Chaotische US-Politik könnte Chance für Europa sein

Abseits der Sicherheitspolitik könnte die chaotische US-Politik sogar Chancen für Europa eröffnen. Nur braucht es auch hierzu eine gemeinsame Kraftanstrengung, der es derzeit an politischer Vision fehlt. So kürzt die US-Regierung weiterhin wahllos Finanzmittel. Betroffen sind unter anderem Universitäten und Forschungsprojekte, deren Budgets teils von einem Tag auf den anderen halbiert werden.

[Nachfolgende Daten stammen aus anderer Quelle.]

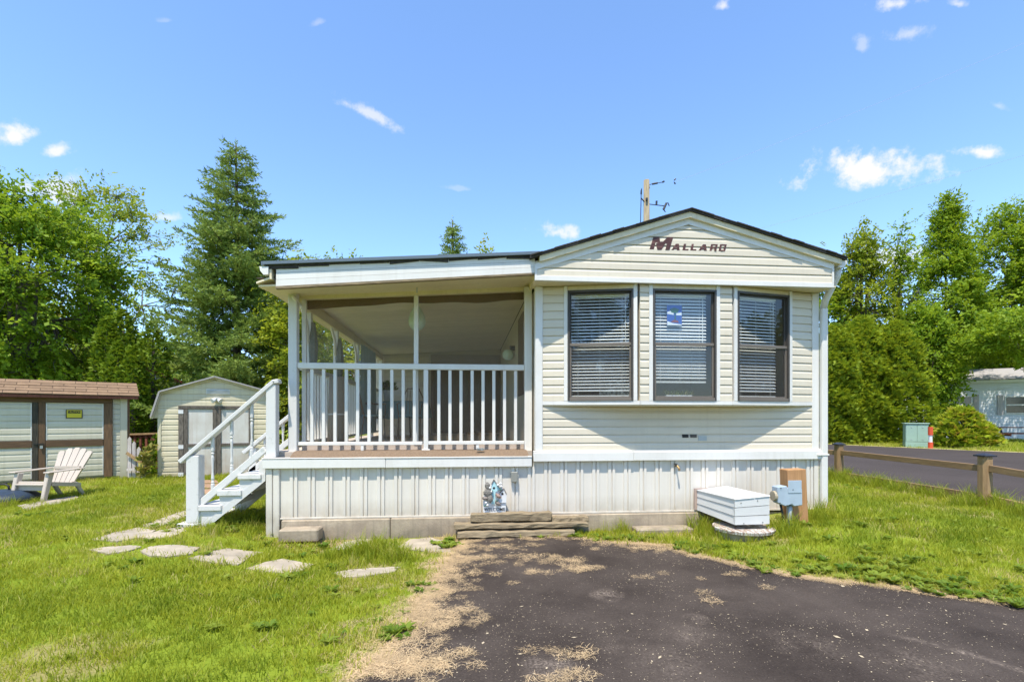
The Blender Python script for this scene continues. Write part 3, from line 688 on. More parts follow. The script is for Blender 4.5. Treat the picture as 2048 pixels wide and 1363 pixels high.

Diese Unsicherheit, gepaart mit einem zunehmend anti-intellektuellen Klima, eröffnet den europäischen Staaten die Möglichkeit, exzellente Wissenschaftler in strategisch wichtigen Bereichen anzulocken. Dies betrifft speziell die Naturwissenschaften. Hinzu kommt, dass der Brexit und die vergleichsweise geringen Gehälter im Vereinigten Königreich dort den akademischen Markt unattraktiver gemacht haben. Bereits 2017 versuchte Macron US-Klimawissenschaftler nach Frankreich zu holen. Heute könnte eine unbürokratische, europäische Exzellenzinitiative wichtige Leitplanken für die Zukunft setzen.

Es gibt also durchaus Spielräume, in denen Europa – sowohl als Ganzes als auch in bilateralen Initiativen – agieren könnte. Doch dafür bedarf es politischer Führung. Mit einem innenpolitisch geschwächten Präsidenten in Frankreich ruhen die Hoffnungen auf Deutschland. Hoffentlich nicht vergebens.

Alexander Sorg ist Postdoktorand an der Harvard University, wo er im Bereich Nuklearwaffen und internationale Politik forscht. Zuvor war der Wissenschaftler am Centre for International Security der Hertie School in Berlin.